We Can Be Heroes: (L-R) Vivien Blair as Guppy, Isaiah Russell-Bailey as Rewind, Lotus Blossom as A Capella, YaYa Gosselin as Missy Moreno, Akira Akbar as Fast Forward, Hala Finley as Ojo, Dylan Henry Lau as Slo-Mo. Cr. Ryan Green/NETFLIX © 2020

Costruire il domani: su Netflix We Can Be Heroes di Robert Rodriguez

La distribuzione su Netflix a partire dal 25 dicembre scorso, ben chiarisce gli intenti di una pellicola come We Can Be Heroes, con cui Robert Rodriguez torna al cinema per famiglie a 9 anni dall’ultimo Spy Kids. Il riferimento in questo caso va però cercato nell’altro esperimento del genere, Le avventure di Sharkboy e Lavagirl, di cui la nuova pellicola è un semi-sequel: protagonista della scena sono infatti i figli della peculiare comunità di supereroi di cui gli stessi Sharkboy e Lavagirl fanno parte, allargata per l’occasione a un nutrito e variopinto numero di nuovi personaggi. Il pretesto implica quindi l’affermazione del mito supereroistico come si è sedimentato nel cinema contemporaneo: i figli in questione devono infatti salvare il mondo dopo la sconfitta dei genitori, dimostrando di essere degni di chi li ha preceduti, assolvendo così al simbolico passaggio di consegne. Ma, allo stesso tempo, Rodriguez compie un importante superamento di ogni coordinata nostalgica, per concentrarsi sulle nuove leve.
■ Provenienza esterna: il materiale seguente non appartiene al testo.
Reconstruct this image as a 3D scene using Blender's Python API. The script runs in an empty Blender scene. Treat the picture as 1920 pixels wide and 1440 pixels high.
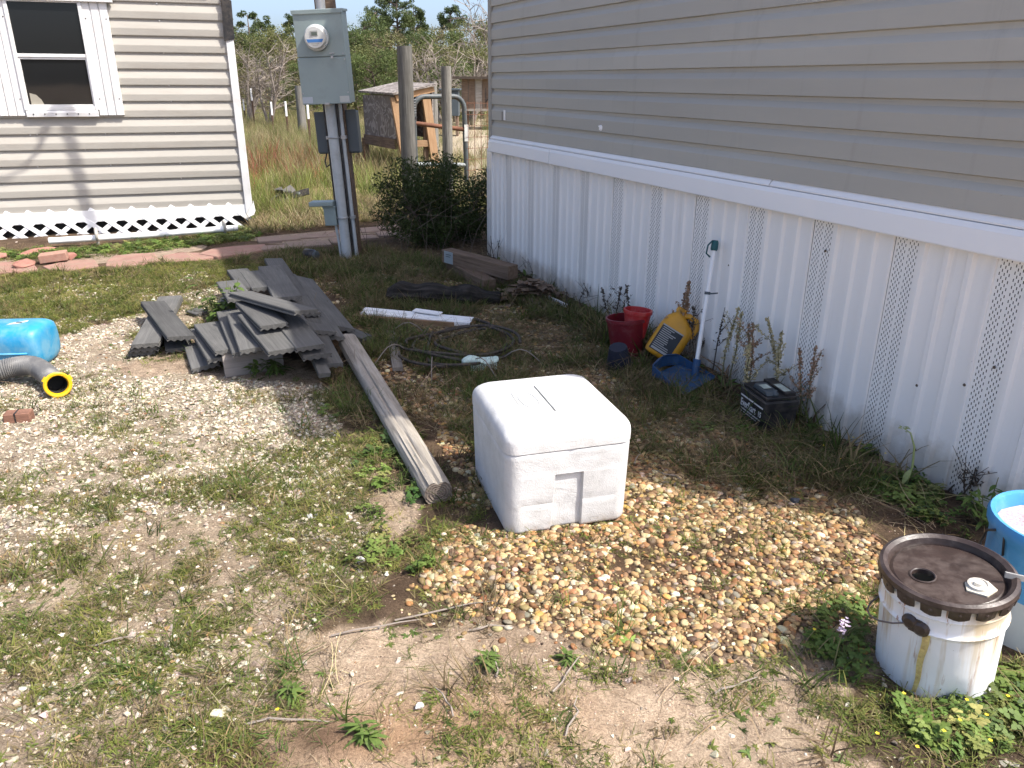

Il senso è chiaro: piegare la cifra ispirazionale del genere al bisogno di far evolvere lo stesso, in una dialettica a distanza con un mercato che, al contrario, insiste sempre sui ritorni più o meno attempati. Segno che, anche quando gioca, Rodriguez fa sul serio e in questo senso, We Can Be Heroes è una perfetta dichiarazione d’intenti: il film, infatti, confina gli eroi del passato a un ruolo minore se non addirittura minimo, riducendoli a simulacri di una comunità vanesia, affamata di selfie e prettamente esteriore.

 

 

Al contrario, i giovani successori guadagnano il centro della scena, anche in virtù delle esperienze difficili da cui provengono e che incarnano: a guidare il gruppo c’è infatti l’unica figlia priva di poteri, e a lei si affiancano un fratello e una sorella che non si sopportano, un ragazzo su sedia a rotelle, una bambina autistica e via citando. Chiaramente siamo nel più classico campo dei celebri “superproblemi” del genere, propedeutici a quella drammaturgia che poi avrà il suo sbocco nella necessità di superare le diffidenze reciproche per fare fronte comune contro i nemici. Ma ugualmente, Rodriguez rivitalizza questi elementi attraverso una comunità con problemi reali, basata sull’essere anziché sull’apparire, con cui il giovane pubblico può relazionarsi a un livello più personale. Un gruppo capace di guardare alla propria forza interiore, in una dialettica a distanza con quei precursori ormai ridotti a semplici maschere (i genitori non a caso indossano tutti un costume, diversamente dai figli). Il rispecchiamento adulti/bambini trova poi la sua sublimazione nel confronto con il Presidente traditore che ricorda Donald Trump e che chiarisce definitivamente la cifra inclusiva che Rodriguez vuole inserire nel suo film, lui che è di origini messicane, ricordando così come la grandezza non sia frutto di un immaginario again del passato, ma si costruisca con la diversità e la cooperazione di tutti, guardando al domani.

 

 

In tal modo, We Can Be Heroes si offre con il sorriso di un’operazione semplice per mettere in scena un mondo dove, alle possibilità cartoonesche offerte da avventure che spaziano fra la terra e il cielo, si uniscono le possibilità di superare limiti altrimenti considerati insormontabili da parte degli ultimi. Siamo sempre, perciò, nei territori già esplorati dal regista in Alita, nei già citati Spy Kids e persino (con i debiti distinguo di tono) nella saga di Machete, con personaggi outsider e al contempo larger than life, che devono prendere le misure del loro cammino per poi imporre le regole garantite dalla propria unicità. Ugualmente, il tono divertito dell’operazione, con continue gag e effetti speciali che esibiscono la propria ironica cifra irrealistica – aspetto anche questo in controtendenza rispetto ai canoni hollywoodiani e più vicino a certo cinema giapponese – non è pensato per creare cesure brusche, come dimostra il finale più consolatorio, in cui la comunità dei padri e dei figli si ritrova in ogni caso riunita, svelando la vera posta in gioco della missione. Tutto comunque è pronto per nuove prosecuzioni, già annunciate da Netflix dopo il buon successo dell’operazione.